Item 10.  Additional Information
          ----------------------

                                     * * *

(g)  The Offer expired in accordance with its terms at 12:00 midnight on January
     4, 1995. On January 5th, Purchaser announced that it would accept for
     payment all shares that were validly tendered pursuant to the Offer. As of
     January 8, 1996 Purchaser has accepted for payment Shares representing
     approximately 97% of the Shares on a fully diluted basis assuming
     conversion of all Preferred Shares .

(h)  On Friday, January 5, 1996, BHP issued a press release, a copy of which is
     annexed hereto as Exhibit (g)(2) and incorporated herein by reference.

(i)  On Tuesday, January 9, 1996, BHP issued a press release, a copy of which is
     annexed hereto as Exhibit (g)(3) and incorporated herein by reference

Item 11.  Material to be Filed as Exhibits
          --------------------------------

(g)(2)  Form of Press Release, issued January 5, 1996.
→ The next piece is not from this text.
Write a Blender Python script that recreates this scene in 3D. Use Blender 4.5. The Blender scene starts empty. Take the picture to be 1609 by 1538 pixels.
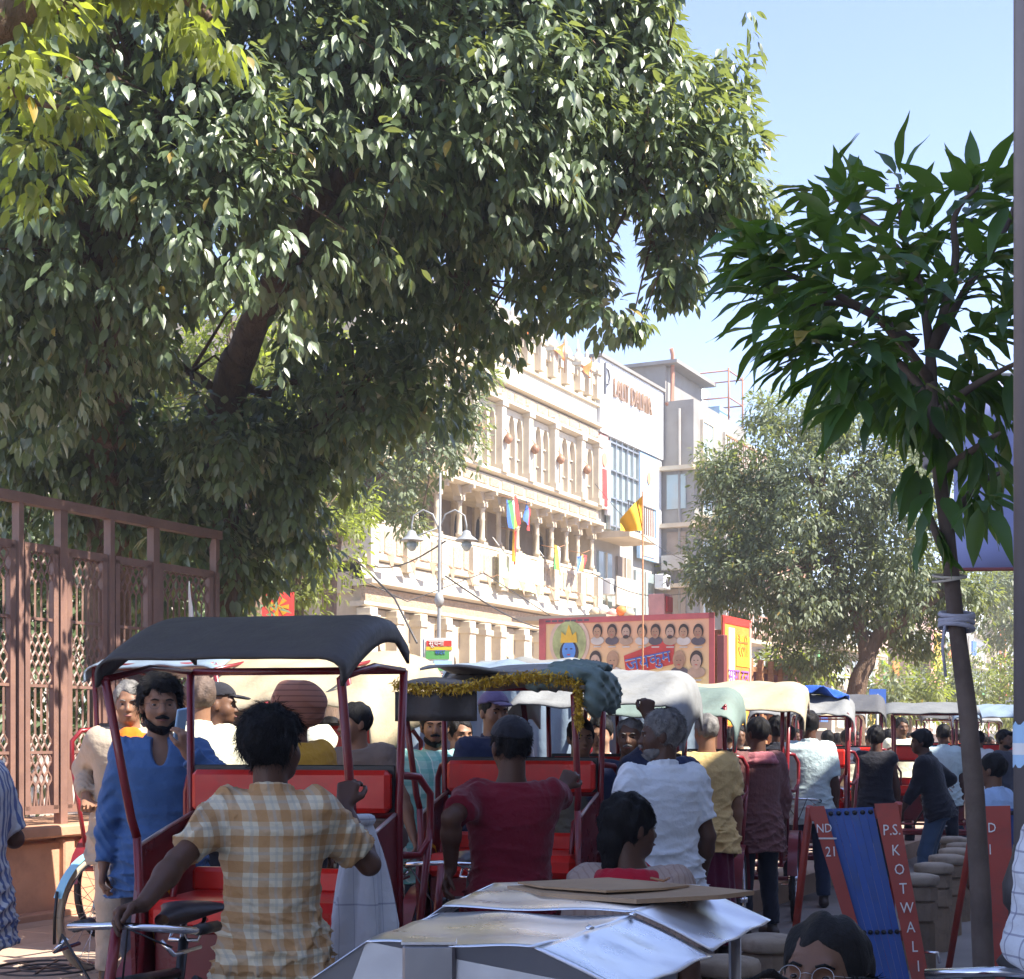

(g)(3)  Form of Press Release, issued January 9, 1996.
<PAGE>
 
                                   SIGNATURE


      After due inquiry and to the best of its knowledge and belief, each of the
undersigned certifies that the information set forth in this statement is true,
complete and correct.


Dated:  January 10, 1996

                                     BHP SUB INC.


                                     By:/s/ T. Rognald Dankmeyer
                                        --------------------------------
                                        Name:  T. Rognald Dankmeyer
                                        Title: Vice President


                                     BHP HOLDINGS (USA) INC.


                                     By:/s/ T. Rognald Dankmeyer
                                        --------------------------------
                                        Name:  T. Rognald Dankmeyer
                                        Title: Vice President


                                     THE BROKEN HILL PROPRIETARY
                                     COMPANY LIMITED


                                     By:/s/ T. Rognald Dankmeyer
                                        --------------------------------
                                        Name:  T. Rognald Dankmeyer
                                               Attorney-in-Fact
<PAGE>
 
                                 EXHIBIT INDEX



                                        
EXHIBIT                  DESCRIPTION                   PAGE NO.
- -------     ---------------------------------------    --------

g(2)        Form of Press Release, issued
            January 5, 1996

g(3)        Form of Press Release, issued 
            January 9, 1996

<PAGE>
 
                                                                    EXHIBIT g(2)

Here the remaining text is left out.